Sunday, April 17, 2011

The Promise of Pahela Baishakh

The promise of Bengali New Year
Pahela Baishakh stands as the time tested traditional festival of the Bengalese making us all get united irrespective of our caste, creed, colour, religion, opinions and ideals which actually we cannot maintain all the year round in other national forums and arenas. The sky rocketed price hike, on mass food adulteration, insecurity in public and social life, frequent power failure and water crisis fail to diminish the spiritual pleasure of the Bengalese on this day. The ‘hilsha’ fish with water rice has become scarce to escape the tradition; still it cannot deter many to enjoy this traditional dish stretching from village to the capital city. Actually, this day is a promise to make us united forgetting the past the smaller clouds gathered around us. The whole country observers the day with due solemnity and arranging various cultural programs .I can still remember how I went to Baishakhi Fair in our local market with my friends and cousins. It was quite a pleasant and different day and situation from the normal ‘hat day’. Playthings of various kinds and traditional foods flooded the fair inviting the attention of young and teenagers. Still the fair holds as usual. We used to go to the fair and buy things according to our choice. This unmixed joy still haunts me and I feel a feeling of nostalgia.
The observance of ‘Pahela Baishakh’ in the city gives a different momentum. It gathers people from all walks of life at Ramna Batamul, Bangla Academy and TSC. They huddle together, enjoy the ‘ dawning songs’ of ‘ Chayanat’ at Ramna Batamul. They huddle together and try to share their joys forgetting the miseries and sorrows of city and family life for the whole day. Really participating in different programs of the day serves as a tonic which keeps them vibrant , smiling and cheerful.
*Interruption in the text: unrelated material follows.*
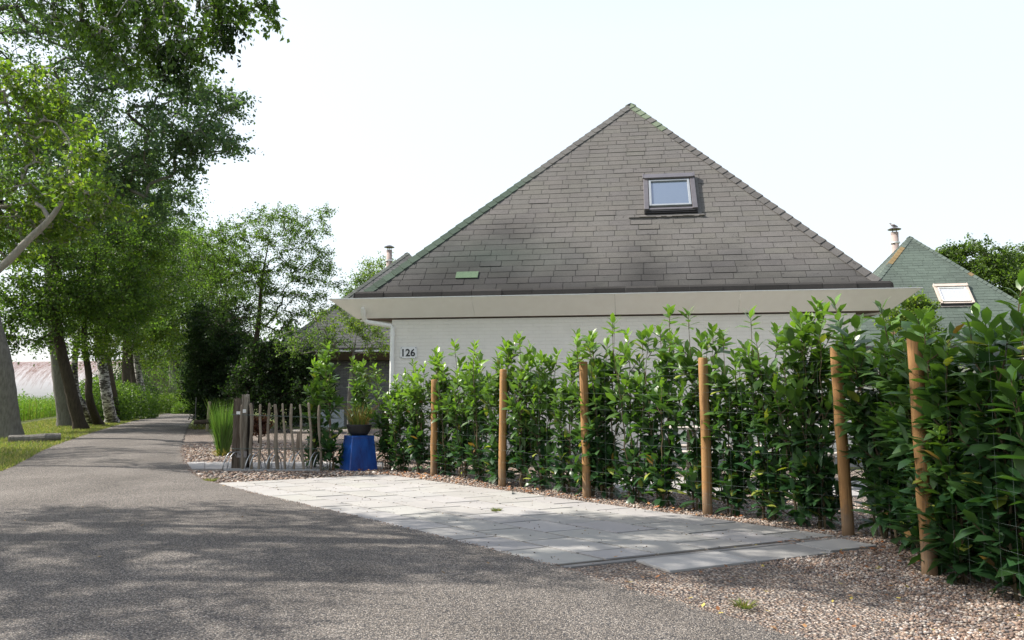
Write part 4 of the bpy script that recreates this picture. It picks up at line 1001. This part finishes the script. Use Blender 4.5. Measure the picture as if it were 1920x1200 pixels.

People move and run huddling their bodies but not quarrel or clash with each other. But alas! The same participants and students get divided in other programs of politics and social gathering to show the enmity against each other in its ugliest form making us surprised. Viewing from this point, we can say that Pahela Baishakh serves as a symbol of ‘national unity’. We should promise that this moral teaching of the day must be reflected in our other national forums and programs.
We have already walked quite a long way of forty-one year since our independence through a bloody struggle. Still the dream of our independence has not been materialized in the true sense of the term. Economic emancipation for the overwhelming majority has not been achieved .With the passage of time the gap between the haves and have-nots is getting widened. The number of ultra-poor is increasing. It is true that the city is witnessing many high rise and sophisticated buildings. It is equally true that these modern buildings proclaim their sophistical view mocking at the quickening race of slums which make room for the hapless creatures streaming from the rural Bangladesh due to chill –penury, insecurity, unemployment, village politics, river- erosion, natural calamities and local mastans’ disturbance. They now embrace the life of day laborers’ in the city to add to civic problems. Making the dens of criminals they live in the slums. Some even are involved in flesh trade and trafficking and illegal drug business. The children who are born in the slums are left to the vacuum of uncertainty. Being pure Bengalese they don’t know the meaning and significance of Pahela Baishakh. They remain far away from enjoying and learning the significance of Pahela Baishakh.
My heart aches and becomes frustrated to see the faces of the streams of rootless children who don’t have any address to say, any better means to survive, no promise to receive education. They start stealing food to survive and the jubilant crowd beat them mercilessly without giving any consideration to their right to live in this society. These children get involved in the gang of hardened criminals to commit drug peddling, become drug addicted without knowing its pernicious aspect and effect, girls become prostitutes selling their malnourished bodies. What does this ‘New Year’ promise for them? What contribution have we made for them in our individual level? What the state has really done for these ‘homo sapiens’? What does this masked society tell them on this New Year day?
Do they really have any new year? All the days and years probably remain equally bleak for them. What is this New Year festival shows us? Still the nation has been politically divided into two and cannot amalgamate over the issue of very basic national issues. The millions of commoners want economic emancipation, social security, real freedom in individual, social and state life. They want real freedom of speech, a better future for the austerity. But will the divided political culture and force make them happen? Will the destructive politics of the country show us a new path to go ahead on this New Year’s Day? Let us hope for the best. Let us promise to reflect the real spirit of Pahela Baishakh in our individual and national life.